▸ AIM OF THE TASK
The data below must be copied in full and without any change.

▸ RAW DATA
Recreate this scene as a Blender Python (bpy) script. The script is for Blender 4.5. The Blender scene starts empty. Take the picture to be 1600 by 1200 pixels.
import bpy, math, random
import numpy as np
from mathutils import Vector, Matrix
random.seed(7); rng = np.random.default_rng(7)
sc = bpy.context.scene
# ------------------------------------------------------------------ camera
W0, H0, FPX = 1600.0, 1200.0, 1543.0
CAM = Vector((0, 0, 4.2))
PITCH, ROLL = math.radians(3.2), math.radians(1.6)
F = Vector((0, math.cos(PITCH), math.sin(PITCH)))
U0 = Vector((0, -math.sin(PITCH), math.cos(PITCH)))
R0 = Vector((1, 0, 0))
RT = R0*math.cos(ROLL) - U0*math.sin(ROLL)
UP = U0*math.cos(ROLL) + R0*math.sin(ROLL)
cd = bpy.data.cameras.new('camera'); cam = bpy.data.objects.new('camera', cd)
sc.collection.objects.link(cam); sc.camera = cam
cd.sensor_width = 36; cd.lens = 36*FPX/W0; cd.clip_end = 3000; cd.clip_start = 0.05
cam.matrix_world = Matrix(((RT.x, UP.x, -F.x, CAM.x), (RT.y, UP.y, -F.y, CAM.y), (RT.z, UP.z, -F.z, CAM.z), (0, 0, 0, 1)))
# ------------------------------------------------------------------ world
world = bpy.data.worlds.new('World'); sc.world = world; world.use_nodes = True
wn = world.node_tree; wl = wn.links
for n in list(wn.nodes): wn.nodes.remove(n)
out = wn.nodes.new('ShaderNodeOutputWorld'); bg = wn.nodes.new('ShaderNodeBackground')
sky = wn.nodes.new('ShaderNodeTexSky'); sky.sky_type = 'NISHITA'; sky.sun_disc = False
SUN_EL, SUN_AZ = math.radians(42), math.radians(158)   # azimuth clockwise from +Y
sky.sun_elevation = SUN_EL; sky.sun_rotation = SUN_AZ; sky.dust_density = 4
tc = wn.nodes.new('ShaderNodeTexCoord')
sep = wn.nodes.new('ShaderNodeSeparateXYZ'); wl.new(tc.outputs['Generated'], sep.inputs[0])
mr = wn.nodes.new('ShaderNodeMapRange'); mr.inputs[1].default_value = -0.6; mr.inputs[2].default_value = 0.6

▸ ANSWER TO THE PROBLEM
Recreate this scene as a Blender Python (bpy) script. The script is for Blender 4.5. The Blender scene starts empty. Take the picture to be 1600 by 1200 pixels.
import bpy, math, random
import numpy as np
from mathutils import Vector, Matrix
random.seed(7); rng = np.random.default_rng(7)
sc = bpy.context.scene
# ------------------------------------------------------------------ camera
W0, H0, FPX = 1600.0, 1200.0, 1543.0
CAM = Vector((0, 0, 4.2))
PITCH, ROLL = math.radians(3.2), math.radians(1.6)
F = Vector((0, math.cos(PITCH), math.sin(PITCH)))
U0 = Vector((0, -math.sin(PITCH), math.cos(PITCH)))
R0 = Vector((1, 0, 0))
RT = R0*math.cos(ROLL) - U0*math.sin(ROLL)
UP = U0*math.cos(ROLL) + R0*math.sin(ROLL)
cd = bpy.data.cameras.new('camera'); cam = bpy.data.objects.new('camera', cd)
sc.collection.objects.link(cam); sc.camera = cam
cd.sensor_width = 36; cd.lens = 36*FPX/W0; cd.clip_end = 3000; cd.clip_start = 0.05
cam.matrix_world = Matrix(((RT.x, UP.x, -F.x, CAM.x), (RT.y, UP.y, -F.y, CAM.y), (RT.z, UP.z, -F.z, CAM.z), (0, 0, 0, 1)))
# ------------------------------------------------------------------ world
world = bpy.data.worlds.new('World'); sc.world = world; world.use_nodes = True
wn = world.node_tree; wl = wn.links
for n in list(wn.nodes): wn.nodes.remove(n)
out = wn.nodes.new('ShaderNodeOutputWorld'); bg = wn.nodes.new('ShaderNodeBackground')
sky = wn.nodes.new('ShaderNodeTexSky'); sky.sky_type = 'NISHITA'; sky.sun_disc = False
SUN_EL, SUN_AZ = math.radians(42), math.radians(158)   # azimuth clockwise from +Y
sky.sun_elevation = SUN_EL; sky.sun_rotation = SUN_AZ; sky.dust_density = 4
tc = wn.nodes.new('ShaderNodeTexCoord')
sep = wn.nodes.new('ShaderNodeSeparateXYZ'); wl.new(tc.outputs['Generated'], sep.inputs[0])
mr = wn.nodes.new('ShaderNodeMapRange'); mr.inputs[1].default_value = -0.6; mr.inputs[2].default_value = 0.6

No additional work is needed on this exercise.